X Y Z Æ
The title of the three series X Y Z Æ is the same for each of them: “Triptych, The War, The Woman, The Peace”. X is the large one, Y the second largest, Z the middle sized, and Æ the smallest. So large, middle sized, small and smallest.
The word triptych is Greek and means three-fold. In the Middle Ages triptychs were constructed in three sections hinged together, which meant that the side panels could be folded shut over the middle panel. This is what Catholics do during the fast. In modern art this triptych structure has been used as a simple comic strip tying three pictures together in a narrative sequence as a way of expand- ing the works’ subject matter.
In 2014 I was in Dresden to see a large exhibition of a triptych by Otto Dix entitled The War. The show presented all of his sketches and preparatory drawings as well as documentation from the First World War, and a good deal of sketches made in the trenches.
Owing to the fact that the talk of war is again present in Europe and that we can discuss if the Third World War has already been going on for a decade, the stay in Dresden was a study visit with the intention of making a lithograph triptych at Christian Bramsen and friends in Paris.
Christian was asking me to make some large lithographs as part of a collaboration with the lithographer Stéphane Guilbaud and after considering the matter for a long time it ended up with this triptych.
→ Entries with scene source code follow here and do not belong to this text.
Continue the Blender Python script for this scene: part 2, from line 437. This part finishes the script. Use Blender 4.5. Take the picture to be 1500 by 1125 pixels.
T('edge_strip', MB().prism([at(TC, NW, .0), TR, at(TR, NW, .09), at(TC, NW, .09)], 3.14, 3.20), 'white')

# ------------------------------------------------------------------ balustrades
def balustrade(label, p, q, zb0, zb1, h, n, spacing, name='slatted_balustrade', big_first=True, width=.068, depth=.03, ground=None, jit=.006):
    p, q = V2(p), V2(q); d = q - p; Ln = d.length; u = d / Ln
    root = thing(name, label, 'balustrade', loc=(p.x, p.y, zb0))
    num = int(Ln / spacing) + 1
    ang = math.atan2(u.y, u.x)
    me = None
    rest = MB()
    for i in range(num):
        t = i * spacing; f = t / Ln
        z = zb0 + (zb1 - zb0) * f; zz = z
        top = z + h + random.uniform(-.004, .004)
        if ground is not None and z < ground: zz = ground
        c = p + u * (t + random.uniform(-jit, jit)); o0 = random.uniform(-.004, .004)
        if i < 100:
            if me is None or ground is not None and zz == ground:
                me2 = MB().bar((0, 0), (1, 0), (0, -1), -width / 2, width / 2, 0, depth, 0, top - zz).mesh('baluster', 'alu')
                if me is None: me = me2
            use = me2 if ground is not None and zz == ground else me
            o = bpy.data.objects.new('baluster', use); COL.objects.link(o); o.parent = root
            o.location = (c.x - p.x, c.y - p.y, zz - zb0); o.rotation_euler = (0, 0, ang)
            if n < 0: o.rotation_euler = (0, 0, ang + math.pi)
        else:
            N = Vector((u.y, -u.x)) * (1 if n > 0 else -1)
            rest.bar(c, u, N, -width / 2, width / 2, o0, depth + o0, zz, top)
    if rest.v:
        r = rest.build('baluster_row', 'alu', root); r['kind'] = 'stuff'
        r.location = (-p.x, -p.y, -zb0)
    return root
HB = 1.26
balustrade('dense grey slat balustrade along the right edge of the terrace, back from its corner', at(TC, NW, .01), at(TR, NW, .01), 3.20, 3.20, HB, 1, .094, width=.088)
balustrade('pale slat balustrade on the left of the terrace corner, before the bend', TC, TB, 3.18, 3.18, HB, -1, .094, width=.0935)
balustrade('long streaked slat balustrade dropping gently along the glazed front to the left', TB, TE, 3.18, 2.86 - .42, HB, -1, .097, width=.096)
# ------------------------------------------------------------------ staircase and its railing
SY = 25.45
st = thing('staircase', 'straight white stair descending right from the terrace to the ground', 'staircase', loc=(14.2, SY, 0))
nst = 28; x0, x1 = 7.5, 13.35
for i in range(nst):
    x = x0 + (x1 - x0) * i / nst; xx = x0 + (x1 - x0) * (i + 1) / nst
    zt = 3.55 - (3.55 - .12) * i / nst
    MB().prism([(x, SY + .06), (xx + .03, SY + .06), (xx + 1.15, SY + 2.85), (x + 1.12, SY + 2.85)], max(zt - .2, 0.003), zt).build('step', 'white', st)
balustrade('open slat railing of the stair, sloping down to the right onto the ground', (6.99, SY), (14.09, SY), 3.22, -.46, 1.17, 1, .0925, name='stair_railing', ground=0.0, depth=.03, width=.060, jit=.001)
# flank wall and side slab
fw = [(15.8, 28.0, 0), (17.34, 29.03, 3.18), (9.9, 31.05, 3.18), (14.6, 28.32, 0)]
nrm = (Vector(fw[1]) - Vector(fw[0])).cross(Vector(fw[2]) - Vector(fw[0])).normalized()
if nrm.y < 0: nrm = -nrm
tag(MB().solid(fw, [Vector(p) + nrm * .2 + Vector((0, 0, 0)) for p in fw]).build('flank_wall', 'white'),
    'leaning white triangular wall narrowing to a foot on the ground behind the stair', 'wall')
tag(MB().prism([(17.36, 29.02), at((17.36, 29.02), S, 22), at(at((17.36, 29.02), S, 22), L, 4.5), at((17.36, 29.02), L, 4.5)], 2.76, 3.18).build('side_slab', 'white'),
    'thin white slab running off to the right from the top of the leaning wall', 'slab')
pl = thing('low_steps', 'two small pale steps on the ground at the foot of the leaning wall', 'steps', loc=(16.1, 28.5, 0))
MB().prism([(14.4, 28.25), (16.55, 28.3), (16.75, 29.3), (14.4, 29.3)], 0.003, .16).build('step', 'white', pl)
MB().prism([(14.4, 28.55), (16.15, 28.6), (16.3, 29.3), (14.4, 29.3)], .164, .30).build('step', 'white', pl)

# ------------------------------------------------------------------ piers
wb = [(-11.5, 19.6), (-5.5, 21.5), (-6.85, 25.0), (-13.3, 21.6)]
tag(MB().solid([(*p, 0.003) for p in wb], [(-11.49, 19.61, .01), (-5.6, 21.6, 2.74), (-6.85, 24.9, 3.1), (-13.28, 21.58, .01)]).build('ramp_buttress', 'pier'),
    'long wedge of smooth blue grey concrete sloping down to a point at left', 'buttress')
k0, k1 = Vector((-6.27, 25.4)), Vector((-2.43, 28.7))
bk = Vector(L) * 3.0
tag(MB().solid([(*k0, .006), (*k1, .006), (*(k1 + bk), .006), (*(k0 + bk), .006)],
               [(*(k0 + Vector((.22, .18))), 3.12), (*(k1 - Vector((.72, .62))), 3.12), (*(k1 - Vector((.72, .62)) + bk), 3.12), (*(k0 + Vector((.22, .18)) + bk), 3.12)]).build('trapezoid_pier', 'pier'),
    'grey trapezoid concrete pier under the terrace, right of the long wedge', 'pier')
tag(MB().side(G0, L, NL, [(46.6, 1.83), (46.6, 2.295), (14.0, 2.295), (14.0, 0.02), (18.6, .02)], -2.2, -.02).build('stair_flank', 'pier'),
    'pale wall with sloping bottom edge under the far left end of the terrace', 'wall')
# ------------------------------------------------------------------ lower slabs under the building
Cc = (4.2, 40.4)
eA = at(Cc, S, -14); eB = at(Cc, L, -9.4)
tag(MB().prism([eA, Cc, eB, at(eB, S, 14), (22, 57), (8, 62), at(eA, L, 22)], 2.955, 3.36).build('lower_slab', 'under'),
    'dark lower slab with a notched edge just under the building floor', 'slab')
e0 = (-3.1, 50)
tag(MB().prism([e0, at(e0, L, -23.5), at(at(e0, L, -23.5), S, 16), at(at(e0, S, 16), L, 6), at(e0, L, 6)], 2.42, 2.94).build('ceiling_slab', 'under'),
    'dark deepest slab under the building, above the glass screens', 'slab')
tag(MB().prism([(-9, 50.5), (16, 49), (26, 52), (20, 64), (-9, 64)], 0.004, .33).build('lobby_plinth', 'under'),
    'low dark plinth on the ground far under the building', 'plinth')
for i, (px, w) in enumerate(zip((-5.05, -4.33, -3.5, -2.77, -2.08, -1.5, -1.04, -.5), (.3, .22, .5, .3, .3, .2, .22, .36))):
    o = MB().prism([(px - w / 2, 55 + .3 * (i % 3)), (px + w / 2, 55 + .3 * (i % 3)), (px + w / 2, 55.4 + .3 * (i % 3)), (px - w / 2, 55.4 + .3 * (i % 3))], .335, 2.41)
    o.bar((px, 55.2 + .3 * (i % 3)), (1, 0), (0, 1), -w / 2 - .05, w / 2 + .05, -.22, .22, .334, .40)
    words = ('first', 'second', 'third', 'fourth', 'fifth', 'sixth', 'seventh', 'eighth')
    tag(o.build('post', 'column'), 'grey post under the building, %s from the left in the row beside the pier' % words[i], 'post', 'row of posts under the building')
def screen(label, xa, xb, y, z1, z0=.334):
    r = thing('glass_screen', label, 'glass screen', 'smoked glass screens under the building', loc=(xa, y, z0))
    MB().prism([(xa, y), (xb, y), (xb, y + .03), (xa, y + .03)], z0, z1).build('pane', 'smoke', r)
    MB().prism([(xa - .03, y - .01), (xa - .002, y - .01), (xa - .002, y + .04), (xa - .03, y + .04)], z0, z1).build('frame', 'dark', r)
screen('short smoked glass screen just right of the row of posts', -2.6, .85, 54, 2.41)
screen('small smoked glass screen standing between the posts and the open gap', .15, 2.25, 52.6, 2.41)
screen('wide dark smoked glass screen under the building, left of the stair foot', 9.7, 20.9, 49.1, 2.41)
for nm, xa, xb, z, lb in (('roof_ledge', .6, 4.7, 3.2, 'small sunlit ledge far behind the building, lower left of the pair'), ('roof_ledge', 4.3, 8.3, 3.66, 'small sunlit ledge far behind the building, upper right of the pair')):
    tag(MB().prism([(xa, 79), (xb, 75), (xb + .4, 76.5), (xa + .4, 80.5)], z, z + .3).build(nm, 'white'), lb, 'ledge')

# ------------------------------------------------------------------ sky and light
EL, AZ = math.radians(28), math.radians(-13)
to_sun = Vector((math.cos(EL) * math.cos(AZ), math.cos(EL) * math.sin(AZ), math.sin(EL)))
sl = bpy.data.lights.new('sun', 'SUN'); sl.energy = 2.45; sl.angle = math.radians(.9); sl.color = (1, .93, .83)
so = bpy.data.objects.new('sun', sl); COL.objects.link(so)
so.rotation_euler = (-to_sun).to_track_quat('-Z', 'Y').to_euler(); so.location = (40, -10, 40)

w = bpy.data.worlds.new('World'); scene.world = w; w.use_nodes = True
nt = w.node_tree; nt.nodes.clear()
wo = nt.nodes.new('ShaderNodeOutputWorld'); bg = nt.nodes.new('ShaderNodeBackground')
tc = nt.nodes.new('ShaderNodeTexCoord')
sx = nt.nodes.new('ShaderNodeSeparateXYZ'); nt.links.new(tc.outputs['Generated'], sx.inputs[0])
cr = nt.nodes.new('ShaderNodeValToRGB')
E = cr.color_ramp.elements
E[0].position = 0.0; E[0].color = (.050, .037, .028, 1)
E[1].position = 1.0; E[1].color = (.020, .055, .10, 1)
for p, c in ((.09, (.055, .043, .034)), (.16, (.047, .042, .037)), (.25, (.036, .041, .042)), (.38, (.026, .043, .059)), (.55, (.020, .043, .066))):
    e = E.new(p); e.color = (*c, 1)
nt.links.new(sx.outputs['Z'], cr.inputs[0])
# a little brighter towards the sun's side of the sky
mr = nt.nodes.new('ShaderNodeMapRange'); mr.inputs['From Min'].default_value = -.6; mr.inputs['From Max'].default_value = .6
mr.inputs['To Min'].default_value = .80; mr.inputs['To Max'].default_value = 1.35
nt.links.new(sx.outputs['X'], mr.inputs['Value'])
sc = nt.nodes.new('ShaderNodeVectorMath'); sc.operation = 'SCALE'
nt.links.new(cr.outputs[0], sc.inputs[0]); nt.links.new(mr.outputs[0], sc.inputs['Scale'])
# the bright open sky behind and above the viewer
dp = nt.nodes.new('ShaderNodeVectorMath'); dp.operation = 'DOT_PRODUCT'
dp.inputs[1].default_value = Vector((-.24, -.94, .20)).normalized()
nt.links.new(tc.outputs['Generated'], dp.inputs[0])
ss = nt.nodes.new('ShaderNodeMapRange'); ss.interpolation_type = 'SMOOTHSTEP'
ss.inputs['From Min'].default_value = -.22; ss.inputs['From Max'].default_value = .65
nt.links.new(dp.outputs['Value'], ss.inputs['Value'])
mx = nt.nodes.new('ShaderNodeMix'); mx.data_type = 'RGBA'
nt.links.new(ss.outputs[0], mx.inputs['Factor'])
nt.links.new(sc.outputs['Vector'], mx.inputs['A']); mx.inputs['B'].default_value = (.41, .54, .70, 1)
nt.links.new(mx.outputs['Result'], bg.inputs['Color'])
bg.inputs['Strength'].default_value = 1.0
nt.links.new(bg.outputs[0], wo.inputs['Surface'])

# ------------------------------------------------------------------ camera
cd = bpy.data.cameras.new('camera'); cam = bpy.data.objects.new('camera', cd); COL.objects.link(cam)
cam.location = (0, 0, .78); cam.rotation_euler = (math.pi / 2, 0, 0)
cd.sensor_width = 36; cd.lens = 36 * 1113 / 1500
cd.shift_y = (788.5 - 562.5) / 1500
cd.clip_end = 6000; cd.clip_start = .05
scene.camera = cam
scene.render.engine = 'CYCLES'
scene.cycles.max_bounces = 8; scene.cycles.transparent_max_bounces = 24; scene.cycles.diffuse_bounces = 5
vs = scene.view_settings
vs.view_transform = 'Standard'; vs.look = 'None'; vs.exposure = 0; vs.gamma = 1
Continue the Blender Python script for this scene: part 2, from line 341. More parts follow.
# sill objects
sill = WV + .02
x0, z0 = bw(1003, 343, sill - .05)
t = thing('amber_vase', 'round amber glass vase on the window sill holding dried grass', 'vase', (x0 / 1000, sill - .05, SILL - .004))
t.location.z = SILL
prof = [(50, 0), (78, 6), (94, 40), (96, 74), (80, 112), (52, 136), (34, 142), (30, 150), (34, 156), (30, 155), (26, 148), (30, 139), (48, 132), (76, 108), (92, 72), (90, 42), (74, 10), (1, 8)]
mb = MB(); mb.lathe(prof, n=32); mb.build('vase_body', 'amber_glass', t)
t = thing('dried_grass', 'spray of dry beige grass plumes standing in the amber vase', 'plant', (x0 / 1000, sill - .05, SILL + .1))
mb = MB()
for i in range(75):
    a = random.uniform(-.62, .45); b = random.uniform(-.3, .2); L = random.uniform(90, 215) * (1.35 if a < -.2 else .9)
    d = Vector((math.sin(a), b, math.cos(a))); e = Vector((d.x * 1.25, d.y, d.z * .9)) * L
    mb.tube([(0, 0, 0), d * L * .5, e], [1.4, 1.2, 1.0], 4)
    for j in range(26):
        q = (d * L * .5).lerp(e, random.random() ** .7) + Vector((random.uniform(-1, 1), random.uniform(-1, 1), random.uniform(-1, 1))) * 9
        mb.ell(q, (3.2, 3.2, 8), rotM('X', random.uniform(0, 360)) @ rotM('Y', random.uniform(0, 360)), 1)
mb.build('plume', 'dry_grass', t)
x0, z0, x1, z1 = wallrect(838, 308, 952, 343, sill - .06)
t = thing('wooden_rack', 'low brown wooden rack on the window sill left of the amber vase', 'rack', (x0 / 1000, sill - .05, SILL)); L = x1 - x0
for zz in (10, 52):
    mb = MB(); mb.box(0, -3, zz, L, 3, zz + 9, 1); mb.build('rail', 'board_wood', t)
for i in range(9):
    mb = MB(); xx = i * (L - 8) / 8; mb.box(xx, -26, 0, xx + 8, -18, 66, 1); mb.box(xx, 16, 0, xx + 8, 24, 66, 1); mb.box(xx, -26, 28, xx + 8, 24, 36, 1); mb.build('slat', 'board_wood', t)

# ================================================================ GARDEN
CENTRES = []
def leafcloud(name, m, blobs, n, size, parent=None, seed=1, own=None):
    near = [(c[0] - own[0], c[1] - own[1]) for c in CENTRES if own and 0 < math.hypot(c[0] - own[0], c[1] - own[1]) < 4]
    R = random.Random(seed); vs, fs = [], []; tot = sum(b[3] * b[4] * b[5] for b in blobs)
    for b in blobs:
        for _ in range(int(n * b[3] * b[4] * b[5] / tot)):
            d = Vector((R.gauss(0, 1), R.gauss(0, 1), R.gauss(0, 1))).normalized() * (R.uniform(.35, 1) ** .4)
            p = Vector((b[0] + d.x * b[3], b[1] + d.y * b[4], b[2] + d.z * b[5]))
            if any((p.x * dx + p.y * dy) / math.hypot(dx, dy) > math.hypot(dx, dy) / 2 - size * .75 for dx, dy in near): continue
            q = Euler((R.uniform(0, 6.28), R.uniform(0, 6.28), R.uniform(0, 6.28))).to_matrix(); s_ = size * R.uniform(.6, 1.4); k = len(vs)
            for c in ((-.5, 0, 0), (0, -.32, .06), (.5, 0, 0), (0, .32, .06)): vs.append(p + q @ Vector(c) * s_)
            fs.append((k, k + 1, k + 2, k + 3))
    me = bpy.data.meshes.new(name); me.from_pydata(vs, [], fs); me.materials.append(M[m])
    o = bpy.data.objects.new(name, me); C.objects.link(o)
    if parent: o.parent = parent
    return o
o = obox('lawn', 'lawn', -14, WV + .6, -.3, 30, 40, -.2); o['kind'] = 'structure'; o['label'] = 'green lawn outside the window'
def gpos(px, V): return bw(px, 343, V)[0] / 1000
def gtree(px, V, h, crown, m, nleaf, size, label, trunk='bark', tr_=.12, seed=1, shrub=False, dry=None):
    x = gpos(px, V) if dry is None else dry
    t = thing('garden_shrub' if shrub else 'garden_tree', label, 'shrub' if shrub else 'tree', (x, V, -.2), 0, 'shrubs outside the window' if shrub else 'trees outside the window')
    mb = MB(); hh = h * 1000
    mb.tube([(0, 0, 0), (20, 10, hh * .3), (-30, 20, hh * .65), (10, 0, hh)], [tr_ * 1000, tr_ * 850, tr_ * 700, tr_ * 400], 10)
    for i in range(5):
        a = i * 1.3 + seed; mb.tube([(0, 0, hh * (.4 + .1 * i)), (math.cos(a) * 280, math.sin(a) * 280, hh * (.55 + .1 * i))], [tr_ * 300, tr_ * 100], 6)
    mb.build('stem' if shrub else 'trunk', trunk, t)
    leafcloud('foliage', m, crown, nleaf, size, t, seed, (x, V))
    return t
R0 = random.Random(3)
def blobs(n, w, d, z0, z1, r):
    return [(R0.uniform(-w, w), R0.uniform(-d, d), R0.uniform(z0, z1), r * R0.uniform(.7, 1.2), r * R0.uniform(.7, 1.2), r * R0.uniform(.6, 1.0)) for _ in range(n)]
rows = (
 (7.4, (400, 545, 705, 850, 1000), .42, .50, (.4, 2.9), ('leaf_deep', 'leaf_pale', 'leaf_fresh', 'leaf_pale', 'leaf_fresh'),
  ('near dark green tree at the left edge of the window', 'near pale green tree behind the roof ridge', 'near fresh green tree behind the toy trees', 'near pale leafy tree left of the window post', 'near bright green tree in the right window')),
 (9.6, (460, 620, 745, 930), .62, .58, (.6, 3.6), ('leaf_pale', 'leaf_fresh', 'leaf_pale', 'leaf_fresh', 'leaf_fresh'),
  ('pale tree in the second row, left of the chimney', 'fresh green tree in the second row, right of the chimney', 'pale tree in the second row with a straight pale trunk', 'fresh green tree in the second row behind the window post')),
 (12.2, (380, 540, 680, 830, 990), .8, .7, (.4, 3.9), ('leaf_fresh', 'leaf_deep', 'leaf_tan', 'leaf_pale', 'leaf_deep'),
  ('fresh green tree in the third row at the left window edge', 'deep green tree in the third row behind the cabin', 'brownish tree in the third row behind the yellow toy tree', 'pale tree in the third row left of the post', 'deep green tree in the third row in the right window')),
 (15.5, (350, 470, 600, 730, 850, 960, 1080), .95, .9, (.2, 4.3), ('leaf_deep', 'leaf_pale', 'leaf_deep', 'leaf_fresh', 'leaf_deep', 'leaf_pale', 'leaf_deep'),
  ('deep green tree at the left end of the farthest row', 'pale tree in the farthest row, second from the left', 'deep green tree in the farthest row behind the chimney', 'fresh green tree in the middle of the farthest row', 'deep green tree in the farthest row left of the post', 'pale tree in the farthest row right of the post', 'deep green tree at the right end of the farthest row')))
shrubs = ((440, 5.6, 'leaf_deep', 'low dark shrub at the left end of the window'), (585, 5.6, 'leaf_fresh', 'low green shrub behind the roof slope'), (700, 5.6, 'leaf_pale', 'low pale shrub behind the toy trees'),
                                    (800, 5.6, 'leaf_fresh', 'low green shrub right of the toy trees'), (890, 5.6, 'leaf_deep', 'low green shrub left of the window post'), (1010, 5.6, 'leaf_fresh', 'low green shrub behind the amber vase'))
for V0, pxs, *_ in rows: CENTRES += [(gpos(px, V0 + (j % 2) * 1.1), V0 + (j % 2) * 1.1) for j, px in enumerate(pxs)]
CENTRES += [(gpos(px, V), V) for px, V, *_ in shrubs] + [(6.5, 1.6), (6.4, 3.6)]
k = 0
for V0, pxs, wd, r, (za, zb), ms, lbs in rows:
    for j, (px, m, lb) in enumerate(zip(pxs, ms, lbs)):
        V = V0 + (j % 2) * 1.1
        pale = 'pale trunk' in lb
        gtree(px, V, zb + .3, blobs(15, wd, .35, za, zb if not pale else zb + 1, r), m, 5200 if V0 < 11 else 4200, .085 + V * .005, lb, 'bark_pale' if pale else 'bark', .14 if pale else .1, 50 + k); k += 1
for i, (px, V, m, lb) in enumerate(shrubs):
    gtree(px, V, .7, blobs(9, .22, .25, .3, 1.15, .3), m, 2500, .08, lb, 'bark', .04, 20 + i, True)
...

In contrast to Otto Dix’ The War, my triptych The War, The Woman, The Peace is an attempt to argue the case that we do have a choice. War is not a deterministic condition but at best a part of a political process. Understanding the war is never a solution, but the goal is the feminine and peace. With time acting as a censor, artists are adhering to woman as a carrier of the fruit of love and on peace as the fruit that unfolds in the future.
The triptych’s multiplicity of layers and pictures is suggesting that it is up to us to interpret our place in the world. There are no easy answers to the complexity of the world we live in. The responsibility lies with the individual, which means everyone one of us.